How to File Divorce in Kansas

File Divorce in Kansas

In the famous movie The Wizard of Oz, the lead character, Dorothy, famously says “I have a feeling we’re not in Kansas anymore.”  If you feel like you cannot spend any more time in your marriage in Kansas, here are some things you need to know.

Residency required

Either you or your spouse must live in Kansas for 60 days before filing a petition for divorce in the state.  

Grounds for divorce

Most Kansas divorces will be granted on the basis of “incompatibility.”  

This is a “no-fault” divorce, meaning neither spouse did anything legally wrong, they just both want to go their separate ways.  A divorce can also be granted in Kansas for a failure to perform a material duty or obligation, or incompatibility by reason of mental illness or mental incapacity.  There is rarely any reason to go through the trouble of proving one of those other grounds, though.

Petitioning for divorce

The Kansas court system has helped develop forms that can be used to file for divorce.  
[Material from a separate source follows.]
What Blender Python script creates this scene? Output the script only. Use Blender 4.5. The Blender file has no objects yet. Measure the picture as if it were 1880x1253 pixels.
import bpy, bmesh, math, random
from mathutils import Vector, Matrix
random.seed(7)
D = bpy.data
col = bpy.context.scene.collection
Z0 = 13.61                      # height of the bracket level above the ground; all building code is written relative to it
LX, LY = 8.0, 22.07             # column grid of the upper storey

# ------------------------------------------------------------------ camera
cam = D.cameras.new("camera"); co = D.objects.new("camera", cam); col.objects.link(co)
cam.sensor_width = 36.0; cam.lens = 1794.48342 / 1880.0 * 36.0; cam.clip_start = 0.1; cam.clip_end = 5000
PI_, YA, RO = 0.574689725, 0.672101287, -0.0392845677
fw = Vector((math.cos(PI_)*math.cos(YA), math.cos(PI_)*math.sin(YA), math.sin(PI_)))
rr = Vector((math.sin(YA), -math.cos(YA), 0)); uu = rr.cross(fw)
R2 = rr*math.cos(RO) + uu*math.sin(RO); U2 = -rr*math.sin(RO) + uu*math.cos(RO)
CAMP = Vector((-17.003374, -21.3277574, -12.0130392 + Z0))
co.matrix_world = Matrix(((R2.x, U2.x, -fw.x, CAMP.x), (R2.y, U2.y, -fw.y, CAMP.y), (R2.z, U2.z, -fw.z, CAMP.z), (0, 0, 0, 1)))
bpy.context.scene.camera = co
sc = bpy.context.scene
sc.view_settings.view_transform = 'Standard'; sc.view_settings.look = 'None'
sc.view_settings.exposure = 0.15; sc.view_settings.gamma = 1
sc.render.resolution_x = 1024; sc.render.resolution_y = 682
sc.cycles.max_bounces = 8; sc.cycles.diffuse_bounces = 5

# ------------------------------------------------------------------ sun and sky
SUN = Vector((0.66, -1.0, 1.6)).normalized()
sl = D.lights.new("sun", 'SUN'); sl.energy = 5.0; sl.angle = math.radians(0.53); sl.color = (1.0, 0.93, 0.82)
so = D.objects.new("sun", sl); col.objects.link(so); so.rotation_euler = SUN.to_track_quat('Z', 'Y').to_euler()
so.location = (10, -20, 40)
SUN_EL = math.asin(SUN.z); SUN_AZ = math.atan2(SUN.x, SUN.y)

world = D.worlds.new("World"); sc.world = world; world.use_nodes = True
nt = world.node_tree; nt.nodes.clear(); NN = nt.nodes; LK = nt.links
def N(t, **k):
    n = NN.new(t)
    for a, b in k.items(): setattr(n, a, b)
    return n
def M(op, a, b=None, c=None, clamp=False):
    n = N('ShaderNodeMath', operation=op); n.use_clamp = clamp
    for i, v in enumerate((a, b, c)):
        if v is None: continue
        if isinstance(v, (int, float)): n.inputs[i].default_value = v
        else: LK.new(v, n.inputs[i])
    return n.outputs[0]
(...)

For a couple with no children, the paperwork is simple.  A petitioner simply has to fill in his or her address, explain when the marriage took place, state they have no children, and request spousal support if desired.  With children, it is slightly more complicated.  The petitioner also has to include an extensive amount of information on where the children have lived.

Petitioning for divorce

Children and money

When dividing up money (and other assets), the court will first try to find the value of a couple’s marital assets, usually at the time of separation.  Marital property is anything that either spouse acquired during the marriage, except for things like gifts and inheritance. The court will then divide it up.  This can be done a number of ways. Some things can literally be divided like each spouse could get one of the family’s two cars. Other things are more complicated.  One spouse might be forced to buy out the other spouse’s interest in a family business, for example.

When dividing up the property, the court must consider a number of factors.  This includes the ages of the spouses, the duration of their marriage, the property they owned, their earning capacities, the source of the property, their family obligations, and whether spousal maintenance is going to be ordered.  

Courts will also typically order custody and possibly child support at the time of divorce.  The couple will often come to an agreement on what works best and submit their agreement to the judge for approval.  Otherwise, it can be a tough experience for a judge to try and set complex rules for the day-to-day life of a growing child.  

The judge can also allow visitation for a parent that does not have custody.  Child support can be awarded to one of the parents, typically the one that makes less money or that has the child for a greater period of time.  Kentucky offers an online calculator to help estimate payments based on this formula, which a judge can alter, but usually will not.